> _INSTRUCTION_: The data must be returned in full and exactly as given.

> _SUPPLIED DATA_:
☆ ☆ ☆

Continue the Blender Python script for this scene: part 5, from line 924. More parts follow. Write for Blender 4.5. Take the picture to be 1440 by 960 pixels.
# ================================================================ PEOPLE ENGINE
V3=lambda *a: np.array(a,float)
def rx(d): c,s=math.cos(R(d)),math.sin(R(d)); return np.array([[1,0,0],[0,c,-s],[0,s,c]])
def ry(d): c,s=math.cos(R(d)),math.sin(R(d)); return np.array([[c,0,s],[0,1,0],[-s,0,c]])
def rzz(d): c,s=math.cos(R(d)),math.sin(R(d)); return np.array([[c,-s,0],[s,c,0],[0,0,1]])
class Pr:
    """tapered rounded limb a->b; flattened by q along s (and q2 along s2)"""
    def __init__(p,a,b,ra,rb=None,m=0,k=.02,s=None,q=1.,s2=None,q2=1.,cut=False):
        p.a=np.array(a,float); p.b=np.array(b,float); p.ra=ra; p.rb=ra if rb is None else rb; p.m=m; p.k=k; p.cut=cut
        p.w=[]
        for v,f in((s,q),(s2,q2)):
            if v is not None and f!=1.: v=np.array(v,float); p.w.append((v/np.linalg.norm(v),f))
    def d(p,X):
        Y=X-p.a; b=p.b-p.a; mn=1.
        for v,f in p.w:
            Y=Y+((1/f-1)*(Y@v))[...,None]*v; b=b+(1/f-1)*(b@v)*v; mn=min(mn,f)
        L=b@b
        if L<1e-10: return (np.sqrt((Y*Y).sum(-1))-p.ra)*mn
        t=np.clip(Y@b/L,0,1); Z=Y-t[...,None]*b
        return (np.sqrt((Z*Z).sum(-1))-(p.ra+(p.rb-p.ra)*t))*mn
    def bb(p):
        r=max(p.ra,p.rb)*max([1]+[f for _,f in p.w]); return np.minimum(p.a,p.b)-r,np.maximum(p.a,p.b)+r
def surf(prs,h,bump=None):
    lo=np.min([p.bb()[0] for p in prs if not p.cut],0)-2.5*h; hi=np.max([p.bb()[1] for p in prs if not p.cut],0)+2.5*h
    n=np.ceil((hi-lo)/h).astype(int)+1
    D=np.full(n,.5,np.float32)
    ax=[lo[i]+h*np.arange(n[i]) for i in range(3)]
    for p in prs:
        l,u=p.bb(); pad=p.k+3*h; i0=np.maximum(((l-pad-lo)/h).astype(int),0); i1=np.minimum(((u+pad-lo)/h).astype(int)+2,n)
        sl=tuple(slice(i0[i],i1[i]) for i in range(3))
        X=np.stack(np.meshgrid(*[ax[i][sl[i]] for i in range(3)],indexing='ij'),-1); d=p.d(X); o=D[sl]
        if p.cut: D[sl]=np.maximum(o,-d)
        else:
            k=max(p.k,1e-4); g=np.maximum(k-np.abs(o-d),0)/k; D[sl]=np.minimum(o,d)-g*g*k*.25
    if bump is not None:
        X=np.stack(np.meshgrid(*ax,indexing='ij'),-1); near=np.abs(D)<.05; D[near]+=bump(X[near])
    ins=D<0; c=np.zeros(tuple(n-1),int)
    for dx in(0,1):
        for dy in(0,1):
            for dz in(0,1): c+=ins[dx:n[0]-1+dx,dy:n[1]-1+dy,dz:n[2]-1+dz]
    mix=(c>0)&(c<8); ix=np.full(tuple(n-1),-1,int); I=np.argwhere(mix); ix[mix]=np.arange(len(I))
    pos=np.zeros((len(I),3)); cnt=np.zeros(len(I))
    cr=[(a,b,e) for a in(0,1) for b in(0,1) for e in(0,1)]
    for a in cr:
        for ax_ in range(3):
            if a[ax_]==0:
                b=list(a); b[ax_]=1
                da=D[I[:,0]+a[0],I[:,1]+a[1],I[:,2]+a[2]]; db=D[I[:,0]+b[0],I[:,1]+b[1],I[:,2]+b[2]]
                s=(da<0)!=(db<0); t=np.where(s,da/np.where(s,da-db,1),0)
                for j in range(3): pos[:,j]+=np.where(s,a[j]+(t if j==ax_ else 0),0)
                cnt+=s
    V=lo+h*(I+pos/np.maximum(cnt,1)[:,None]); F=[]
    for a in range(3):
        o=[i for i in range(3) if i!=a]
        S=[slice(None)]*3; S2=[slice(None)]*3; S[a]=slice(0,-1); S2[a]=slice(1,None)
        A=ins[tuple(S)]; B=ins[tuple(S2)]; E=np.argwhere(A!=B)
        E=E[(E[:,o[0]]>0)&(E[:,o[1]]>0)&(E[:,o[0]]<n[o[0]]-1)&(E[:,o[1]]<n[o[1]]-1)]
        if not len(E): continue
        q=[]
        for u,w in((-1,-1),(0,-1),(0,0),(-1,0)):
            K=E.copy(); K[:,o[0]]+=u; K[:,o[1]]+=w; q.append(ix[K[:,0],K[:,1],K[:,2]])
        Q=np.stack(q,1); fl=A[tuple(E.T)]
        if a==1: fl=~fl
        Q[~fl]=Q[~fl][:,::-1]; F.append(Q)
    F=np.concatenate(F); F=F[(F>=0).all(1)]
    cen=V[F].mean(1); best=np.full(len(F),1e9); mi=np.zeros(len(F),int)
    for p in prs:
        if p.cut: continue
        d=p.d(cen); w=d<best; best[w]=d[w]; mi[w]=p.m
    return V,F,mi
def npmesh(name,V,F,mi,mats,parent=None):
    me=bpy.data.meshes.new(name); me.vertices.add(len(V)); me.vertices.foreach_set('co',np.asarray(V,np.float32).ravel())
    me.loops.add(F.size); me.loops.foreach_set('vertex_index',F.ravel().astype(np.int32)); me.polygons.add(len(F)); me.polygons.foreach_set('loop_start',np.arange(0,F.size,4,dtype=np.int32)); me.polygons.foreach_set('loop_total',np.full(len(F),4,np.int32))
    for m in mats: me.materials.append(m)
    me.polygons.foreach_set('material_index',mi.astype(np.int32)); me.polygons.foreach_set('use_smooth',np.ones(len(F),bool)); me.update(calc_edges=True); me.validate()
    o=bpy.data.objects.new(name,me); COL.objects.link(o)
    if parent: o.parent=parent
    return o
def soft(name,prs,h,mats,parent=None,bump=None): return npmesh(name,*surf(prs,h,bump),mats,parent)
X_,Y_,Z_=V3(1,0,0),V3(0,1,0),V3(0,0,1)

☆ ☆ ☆

> _FULL ANSWER_:
Continue the Blender Python script for this scene: part 5, from line 924. More parts follow. Write for Blender 4.5. Take the picture to be 1440 by 960 pixels.
# ================================================================ PEOPLE ENGINE
V3=lambda *a: np.array(a,float)
def rx(d): c,s=math.cos(R(d)),math.sin(R(d)); return np.array([[1,0,0],[0,c,-s],[0,s,c]])
def ry(d): c,s=math.cos(R(d)),math.sin(R(d)); return np.array([[c,0,s],[0,1,0],[-s,0,c]])
def rzz(d): c,s=math.cos(R(d)),math.sin(R(d)); return np.array([[c,-s,0],[s,c,0],[0,0,1]])
class Pr:
    """tapered rounded limb a->b; flattened by q along s (and q2 along s2)"""
    def __init__(p,a,b,ra,rb=None,m=0,k=.02,s=None,q=1.,s2=None,q2=1.,cut=False):
        p.a=np.array(a,float); p.b=np.array(b,float); p.ra=ra; p.rb=ra if rb is None else rb; p.m=m; p.k=k; p.cut=cut
        p.w=[]
        for v,f in((s,q),(s2,q2)):
            if v is not None and f!=1.: v=np.array(v,float); p.w.append((v/np.linalg.norm(v),f))
    def d(p,X):
        Y=X-p.a; b=p.b-p.a; mn=1.
        for v,f in p.w:
            Y=Y+((1/f-1)*(Y@v))[...,None]*v; b=b+(1/f-1)*(b@v)*v; mn=min(mn,f)
        L=b@b
        if L<1e-10: return (np.sqrt((Y*Y).sum(-1))-p.ra)*mn
        t=np.clip(Y@b/L,0,1); Z=Y-t[...,None]*b
        return (np.sqrt((Z*Z).sum(-1))-(p.ra+(p.rb-p.ra)*t))*mn
    def bb(p):
        r=max(p.ra,p.rb)*max([1]+[f for _,f in p.w]); return np.minimum(p.a,p.b)-r,np.maximum(p.a,p.b)+r
def surf(prs,h,bump=None):
    lo=np.min([p.bb()[0] for p in prs if not p.cut],0)-2.5*h; hi=np.max([p.bb()[1] for p in prs if not p.cut],0)+2.5*h
    n=np.ceil((hi-lo)/h).astype(int)+1
    D=np.full(n,.5,np.float32)
    ax=[lo[i]+h*np.arange(n[i]) for i in range(3)]
    for p in prs:
        l,u=p.bb(); pad=p.k+3*h; i0=np.maximum(((l-pad-lo)/h).astype(int),0); i1=np.minimum(((u+pad-lo)/h).astype(int)+2,n)
        sl=tuple(slice(i0[i],i1[i]) for i in range(3))
        X=np.stack(np.meshgrid(*[ax[i][sl[i]] for i in range(3)],indexing='ij'),-1); d=p.d(X); o=D[sl]
        if p.cut: D[sl]=np.maximum(o,-d)
        else:
            k=max(p.k,1e-4); g=np.maximum(k-np.abs(o-d),0)/k; D[sl]=np.minimum(o,d)-g*g*k*.25
    if bump is not None:
        X=np.stack(np.meshgrid(*ax,indexing='ij'),-1); near=np.abs(D)<.05; D[near]+=bump(X[near])
    ins=D<0; c=np.zeros(tuple(n-1),int)
    for dx in(0,1):
        for dy in(0,1):
            for dz in(0,1): c+=ins[dx:n[0]-1+dx,dy:n[1]-1+dy,dz:n[2]-1+dz]
    mix=(c>0)&(c<8); ix=np.full(tuple(n-1),-1,int); I=np.argwhere(mix); ix[mix]=np.arange(len(I))
    pos=np.zeros((len(I),3)); cnt=np.zeros(len(I))
    cr=[(a,b,e) for a in(0,1) for b in(0,1) for e in(0,1)]
    for a in cr:
        for ax_ in range(3):
            if a[ax_]==0:
                b=list(a); b[ax_]=1
                da=D[I[:,0]+a[0],I[:,1]+a[1],I[:,2]+a[2]]; db=D[I[:,0]+b[0],I[:,1]+b[1],I[:,2]+b[2]]
                s=(da<0)!=(db<0); t=np.where(s,da/np.where(s,da-db,1),0)
                for j in range(3): pos[:,j]+=np.where(s,a[j]+(t if j==ax_ else 0),0)
                cnt+=s
    V=lo+h*(I+pos/np.maximum(cnt,1)[:,None]); F=[]
    for a in range(3):
        o=[i for i in range(3) if i!=a]
        S=[slice(None)]*3; S2=[slice(None)]*3; S[a]=slice(0,-1); S2[a]=slice(1,None)
        A=ins[tuple(S)]; B=ins[tuple(S2)]; E=np.argwhere(A!=B)
        E=E[(E[:,o[0]]>0)&(E[:,o[1]]>0)&(E[:,o[0]]<n[o[0]]-1)&(E[:,o[1]]<n[o[1]]-1)]
        if not len(E): continue
        q=[]
        for u,w in((-1,-1),(0,-1),(0,0),(-1,0)):
            K=E.copy(); K[:,o[0]]+=u; K[:,o[1]]+=w; q.append(ix[K[:,0],K[:,1],K[:,2]])
        Q=np.stack(q,1); fl=A[tuple(E.T)]
        if a==1: fl=~fl
        Q[~fl]=Q[~fl][:,::-1]; F.append(Q)
    F=np.concatenate(F); F=F[(F>=0).all(1)]
    cen=V[F].mean(1); best=np.full(len(F),1e9); mi=np.zeros(len(F),int)
    for p in prs:
        if p.cut: continue
        d=p.d(cen); w=d<best; best[w]=d[w]; mi[w]=p.m
    return V,F,mi
def npmesh(name,V,F,mi,mats,parent=None):
    me=bpy.data.meshes.new(name); me.vertices.add(len(V)); me.vertices.foreach_set('co',np.asarray(V,np.float32).ravel())
    me.loops.add(F.size); me.loops.foreach_set('vertex_index',F.ravel().astype(np.int32)); me.polygons.add(len(F)); me.polygons.foreach_set('loop_start',np.arange(0,F.size,4,dtype=np.int32)); me.polygons.foreach_set('loop_total',np.full(len(F),4,np.int32))
    for m in mats: me.materials.append(m)
    me.polygons.foreach_set('material_index',mi.astype(np.int32)); me.polygons.foreach_set('use_smooth',np.ones(len(F),bool)); me.update(calc_edges=True); me.validate()
    o=bpy.data.objects.new(name,me); COL.objects.link(o)
    if parent: o.parent=parent
    return o
def soft(name,prs,h,mats,parent=None,bump=None): return npmesh(name,*surf(prs,h,bump),mats,parent)
X_,Y_,Z_=V3(1,0,0),V3(0,1,0),V3(0,0,1)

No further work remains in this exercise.